1911 Encyclopædia Britannica/Vavassor
VAVASSOR (Med. Lat. valvassor, vasvassor; Fr. vavassour, vavassor, vasseur, &c.), in its most general sense a mediate vassal, i.e. one holding a fief under a vassal. The word was, however, applied at various times to the most diverse ranks in the feudal hierarchy, being used practically as the synonym of vassal. Thus tenants-in-chief of the crown are described by the Emperor Conrad (Lex Lamgob. lib. iii. tit. 8, § 4) as valvassores majores as distinguished from mediate tenants, valvassores minores. Gradually the term without qualification was found convenient for describing sub-vassals, tenants-in-chief being called capitanei or barones (see Baron); Its implication, however, still varied in different places and times. Bracton (lib. i. cap. 8, § 2) ranks the magnates seu valvassores between barons and knights; for him they are “ men of great dignity,” and in this order they arc found in a charter of Henry II. (1166). But in the regestum of Philip Augustus (fol. 158) we find that five vavassors are reckoned as the, equivalent of one knight. Finally, Du Cange quotes two charters, one of 1187, another of 1349, in which vavassors are clearly distinguished from nobles.

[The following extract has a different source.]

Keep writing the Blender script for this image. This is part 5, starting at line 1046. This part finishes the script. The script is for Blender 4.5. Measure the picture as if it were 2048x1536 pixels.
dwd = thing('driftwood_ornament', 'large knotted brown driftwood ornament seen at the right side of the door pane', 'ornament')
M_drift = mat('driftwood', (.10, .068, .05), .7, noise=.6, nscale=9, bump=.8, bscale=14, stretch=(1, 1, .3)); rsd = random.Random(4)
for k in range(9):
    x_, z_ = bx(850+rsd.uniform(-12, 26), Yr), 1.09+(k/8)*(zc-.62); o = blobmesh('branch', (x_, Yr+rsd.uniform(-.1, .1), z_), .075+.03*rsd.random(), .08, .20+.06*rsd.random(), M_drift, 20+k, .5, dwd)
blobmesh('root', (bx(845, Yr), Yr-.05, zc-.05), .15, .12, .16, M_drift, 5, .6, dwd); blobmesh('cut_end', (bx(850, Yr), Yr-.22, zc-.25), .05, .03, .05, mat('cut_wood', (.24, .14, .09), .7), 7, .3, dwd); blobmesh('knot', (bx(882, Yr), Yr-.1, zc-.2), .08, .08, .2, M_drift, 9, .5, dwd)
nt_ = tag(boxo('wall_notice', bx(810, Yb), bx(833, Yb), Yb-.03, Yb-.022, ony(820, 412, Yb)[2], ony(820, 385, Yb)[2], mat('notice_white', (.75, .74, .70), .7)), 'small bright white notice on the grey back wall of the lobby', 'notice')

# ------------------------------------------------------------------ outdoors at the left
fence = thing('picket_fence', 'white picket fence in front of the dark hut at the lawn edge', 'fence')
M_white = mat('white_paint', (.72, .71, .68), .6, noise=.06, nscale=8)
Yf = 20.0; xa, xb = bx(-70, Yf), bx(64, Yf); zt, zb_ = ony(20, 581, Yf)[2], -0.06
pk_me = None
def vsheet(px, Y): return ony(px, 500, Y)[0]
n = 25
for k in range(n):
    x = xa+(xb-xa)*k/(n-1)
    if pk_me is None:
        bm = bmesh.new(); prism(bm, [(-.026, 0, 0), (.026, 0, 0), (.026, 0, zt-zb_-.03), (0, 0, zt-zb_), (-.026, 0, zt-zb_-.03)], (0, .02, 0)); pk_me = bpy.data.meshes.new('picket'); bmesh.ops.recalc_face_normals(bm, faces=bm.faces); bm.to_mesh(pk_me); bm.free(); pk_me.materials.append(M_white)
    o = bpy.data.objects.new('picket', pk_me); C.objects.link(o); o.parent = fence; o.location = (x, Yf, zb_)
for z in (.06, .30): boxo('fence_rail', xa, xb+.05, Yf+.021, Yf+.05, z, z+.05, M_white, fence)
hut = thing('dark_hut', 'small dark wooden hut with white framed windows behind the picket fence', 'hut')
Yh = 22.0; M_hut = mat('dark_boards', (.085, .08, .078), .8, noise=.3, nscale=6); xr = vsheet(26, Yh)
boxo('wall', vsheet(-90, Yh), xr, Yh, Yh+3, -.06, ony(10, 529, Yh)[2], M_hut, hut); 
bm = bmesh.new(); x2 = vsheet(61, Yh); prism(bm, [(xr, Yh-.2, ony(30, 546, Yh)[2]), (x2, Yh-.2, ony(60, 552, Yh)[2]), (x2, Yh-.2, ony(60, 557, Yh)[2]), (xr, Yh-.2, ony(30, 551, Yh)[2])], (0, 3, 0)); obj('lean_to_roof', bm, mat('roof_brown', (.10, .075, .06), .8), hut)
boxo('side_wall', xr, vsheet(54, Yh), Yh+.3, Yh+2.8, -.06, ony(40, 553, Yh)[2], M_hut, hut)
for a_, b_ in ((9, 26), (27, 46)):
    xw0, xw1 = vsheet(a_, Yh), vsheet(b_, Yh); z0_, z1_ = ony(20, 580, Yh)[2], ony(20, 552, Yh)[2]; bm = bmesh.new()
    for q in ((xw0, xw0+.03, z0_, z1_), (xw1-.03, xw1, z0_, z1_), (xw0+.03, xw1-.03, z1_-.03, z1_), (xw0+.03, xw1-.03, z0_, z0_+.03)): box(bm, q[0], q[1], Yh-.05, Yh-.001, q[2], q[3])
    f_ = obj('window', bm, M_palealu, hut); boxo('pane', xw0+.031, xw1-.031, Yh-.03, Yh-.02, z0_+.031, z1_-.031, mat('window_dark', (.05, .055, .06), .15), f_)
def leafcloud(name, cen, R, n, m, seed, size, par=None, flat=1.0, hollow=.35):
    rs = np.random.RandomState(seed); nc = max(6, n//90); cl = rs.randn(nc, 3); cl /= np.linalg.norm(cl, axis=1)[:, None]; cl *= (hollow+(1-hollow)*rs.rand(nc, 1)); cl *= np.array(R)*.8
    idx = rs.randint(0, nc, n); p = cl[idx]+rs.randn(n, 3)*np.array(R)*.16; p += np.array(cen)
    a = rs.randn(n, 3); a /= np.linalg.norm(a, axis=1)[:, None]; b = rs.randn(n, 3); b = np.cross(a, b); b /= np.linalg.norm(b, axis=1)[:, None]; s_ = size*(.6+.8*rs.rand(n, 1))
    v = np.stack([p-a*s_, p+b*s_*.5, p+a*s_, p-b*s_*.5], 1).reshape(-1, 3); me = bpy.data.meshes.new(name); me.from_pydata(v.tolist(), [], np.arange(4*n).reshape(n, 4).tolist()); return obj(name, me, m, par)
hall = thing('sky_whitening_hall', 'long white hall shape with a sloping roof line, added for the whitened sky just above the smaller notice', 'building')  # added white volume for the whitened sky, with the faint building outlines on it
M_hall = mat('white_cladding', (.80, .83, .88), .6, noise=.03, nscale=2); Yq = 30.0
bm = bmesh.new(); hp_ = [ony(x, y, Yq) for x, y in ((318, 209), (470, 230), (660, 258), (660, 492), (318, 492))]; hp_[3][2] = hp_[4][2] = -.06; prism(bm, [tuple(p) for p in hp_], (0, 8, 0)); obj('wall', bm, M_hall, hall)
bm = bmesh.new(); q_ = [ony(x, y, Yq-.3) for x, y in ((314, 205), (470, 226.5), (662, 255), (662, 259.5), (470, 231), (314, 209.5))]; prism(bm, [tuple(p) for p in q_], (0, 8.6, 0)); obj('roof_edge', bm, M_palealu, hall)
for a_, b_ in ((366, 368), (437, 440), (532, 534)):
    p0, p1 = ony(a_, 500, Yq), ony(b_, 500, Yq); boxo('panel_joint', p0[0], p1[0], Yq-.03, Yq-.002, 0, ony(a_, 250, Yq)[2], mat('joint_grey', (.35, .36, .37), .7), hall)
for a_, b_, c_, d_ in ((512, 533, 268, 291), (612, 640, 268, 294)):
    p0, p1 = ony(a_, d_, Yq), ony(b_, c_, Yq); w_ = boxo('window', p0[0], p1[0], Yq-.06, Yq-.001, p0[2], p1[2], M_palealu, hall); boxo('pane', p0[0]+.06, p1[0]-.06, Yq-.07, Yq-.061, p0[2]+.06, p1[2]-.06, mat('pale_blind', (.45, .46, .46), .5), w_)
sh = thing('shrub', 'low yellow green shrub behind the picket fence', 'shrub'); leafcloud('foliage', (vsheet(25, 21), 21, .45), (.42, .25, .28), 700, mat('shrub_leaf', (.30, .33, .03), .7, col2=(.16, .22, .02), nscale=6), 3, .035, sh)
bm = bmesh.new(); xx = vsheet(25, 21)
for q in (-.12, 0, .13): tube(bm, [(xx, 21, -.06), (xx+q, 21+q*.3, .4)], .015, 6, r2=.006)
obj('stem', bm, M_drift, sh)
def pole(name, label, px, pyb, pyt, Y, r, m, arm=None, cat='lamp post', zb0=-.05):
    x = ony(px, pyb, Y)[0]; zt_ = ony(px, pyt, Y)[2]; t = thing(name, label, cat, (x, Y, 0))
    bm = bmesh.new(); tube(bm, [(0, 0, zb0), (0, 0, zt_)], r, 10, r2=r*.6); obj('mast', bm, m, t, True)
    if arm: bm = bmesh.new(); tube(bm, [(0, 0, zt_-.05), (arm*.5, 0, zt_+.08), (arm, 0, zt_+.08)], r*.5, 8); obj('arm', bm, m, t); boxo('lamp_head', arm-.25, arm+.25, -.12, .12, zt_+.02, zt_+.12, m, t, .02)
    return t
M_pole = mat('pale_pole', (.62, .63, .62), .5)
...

The derivation of the word vavassor is very obscure. The fanciful interpretation of Bracton, vas sortitum ad valetudinem (a vessel chosen to honour), may be at once rejected. Others would derive it from varsi ad valvas (at the folding-doors, valvae), i.e. servants of the royal antechamber. Du Cange, with more justice, regards it merely as an obscure variant of vassus. (W. A. P.)